4. Così, dunque, sebbene la
continenza “per il regno dei cieli” (la verginità, il celibato) orienti la vita
delle persone che la scelgono liberamente al di fuori della via comune della
vita coniugale e familiare, tuttavia non rimane senza significato per questa
vita: per il suo stile, il suo valore e la sua autenticità evangelica. Non
dimentichiamo che l'unica chiave per comprendere la sacramentalità del
matrimonio è l'amore sponsale di Cristo verso la Chiesa (cf. Ef 5,22-23): di
Cristo figlio della vergine, il quale era lui stesso vergine, cioè “eunuco per
il regno dei cieli”, nel senso più perfetto del termine. Ci converrà riprendere
questo argomento più tardi. 5. Alla fine di queste riflessioni rimane ancora un
problema concreto: in che modo nell'uomo, a cui “è stata concessa” la chiamata
alla continenza per il regno, tale chiamata si forma sulla base della coscienza
del significato sponsale del corpo nella sua mascolinità e femminilità, e, in
più, come frutto di tale coscienza? In quale modo si forma o piuttosto si
“trasforma”? Questa domanda è parimenti importante, sia dal punto di vista
della teologia del corpo, sia dal punto di vista dello sviluppo della
personalità umana, che è di carattere personalistico e carismatico insieme. Se
volessimo rispondere a tale domanda in modo esauriente - nella dimensione di
tutti gli aspetti e di tutti i problemi concreti, che essa racchiude -
bisognerebbe fare uno studio apposito sul rapporto tra il matrimonio e la
verginità e tra il matrimonio e il celibato. Questo però oltrepasserebbe i
limiti delle presenti considerazioni.
6. Rimanendo nell'ambito
delle parole di Cristo secondo Matteo (Mt 19,11-12), occorre concludere le
nostre riflessioni con l'affermare ciò che segue. Primo: se la continenza “per
il regno dei cieli” significa indubbiamente una rinuncia, tale rinuncia è ad un
tempo una affermazione: quella che deriva dalla scoperta del “dono”, cioè ad un
tempo dalla scoperta di una nuova prospettiva della realizzazione personale di
se stessi “attraverso un dono sincero di sé” (“Gaudium et spes”, 24); questa
scoperta sta allora in una profonda armonia interiore con il senso del
significato sponsale del corpo, collegato “dal principio” alla mascolinità o
femminilità dell'uomo quale soggetto personale. Secondo: sebbene la continenza
“per il regno dei cieli” si identifichi con la rinuncia al matrimonio - che
nella vita di un uomo e di una donna dà inizio alla famiglia -, non si può in
alcun modo vedere in essa una negazione del valore essenziale del matrimonio;
anzi, al contrario, la continenza serve indirettamente a porre in rilievo ciò
che nella vocazione coniugale è perenne e più profondamente personale, ciò che
nelle dimensioni della temporalità (ed insieme nella prospettiva dell'“altro
mondo”) corrisponde alla dignità del dono personale, collegato al significato
sponsale del corpo nella sua mascolinità o femminilità.

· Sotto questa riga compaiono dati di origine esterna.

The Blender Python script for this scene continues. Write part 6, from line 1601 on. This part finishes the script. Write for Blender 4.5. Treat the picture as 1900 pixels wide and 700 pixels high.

7. In tal modo, la chiamata
di Cristo alla continenza “per il regno dei cieli”, giustamente associata al
richiamo alla futura risurrezione (cf. Mt 21,24-30; Mc 12,18-27; Lc 20,27-40),
ha un significato capitale non soltanto per l'ethos e la spiritualità
cristiana, ma anche per l'antropologia e per tutta la teologia del corpo, che
scopriamo alle sue basi. Ricordiamo che Cristo, richiamandosi alla risurrezione
del corpo nell'“altro mondo”, disse, secondo la versione dei tre Vangeli
Sinottici: “Quando risusciteranno dai morti... non prenderanno moglie né
marito...” (Mc 12,25). Queste parole, già prima analizzate, fanno parte
dell'insieme delle nostre considerazioni sulla teologia del corpo e
contribuiscono alla sua costruzione.